Air Currents

This is an excerpt from my second memoir, Stepping Stones: A Memoir of Addiction, Loss, and Transformation.

Carter and I had been driving home from his friend Chris’s house one Saturday afternoon. Chris lived near Mount Pentelicus, one of my favorite haunts outside of Athens. From the crest of this hill on a clear day in winter, you could see the whole bowl of Athens with the smog hovering overhead. This was where the Brits came to celebrate Boxing Day every December 26.

Crowds of people also came to fly kites on Mount Pentelicus in December when the weather changed. As we turned the corner, we saw the tail of a kite peeking out from under a pile of rubbish, flags zigzagging down the string. Its owners must have had no more use for it when it lost its wind, and so it lay abandoned in the field.

Our curiosity taking over, we stopped the car, got out, and went to investigate. We wanted to breathe new life into this broken and tattered kite. I never thought that something inanimate could come to life. But at that time in my life, there was a dying in me that I knew I had to defeat or it would defeat me. My son was part of this tragedy, and somehow we knew that the road to healing could start with repairing that kite and watching it fly again. A dust-covered old TV pinning it down to the ground was holding the kite hostage. Its colorful tail saved it from certain death.

So we took the kite home and repaired it with glue and tape. We waited for a day with just enough wind to try and fly it.

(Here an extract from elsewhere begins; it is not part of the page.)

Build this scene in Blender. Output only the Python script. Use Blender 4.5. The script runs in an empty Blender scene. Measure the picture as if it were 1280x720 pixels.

I was restless inside, as though we were testing something other than the kite. Lying on the sofa for weeks, staring at our beautiful Christmas tree, I had been questioning my decision over and over. How could I do this to my family? How could I be so selfish? My mother stayed, I remember thinking to myself. And when I was much younger, she was one of the saddest, most guilt-ridden women I knew. I wanted to be happier than she had been.

The day to test the kite finally came, a clear, sunny day with a nice breeze. Together we took the kite back to the mountain. We watched it continue to rise and float in the air until all the string was used up. We ran with it as it leaped in the wind, flying like it was brand-new. A miracle!

We brought it down and carefully put it in the car. We would probably never fly it again, but I couldn’t let go of something that had taught me such an eloquent lesson: I was sure from that day on that there are second chances in life for those who have the heart to reach for them.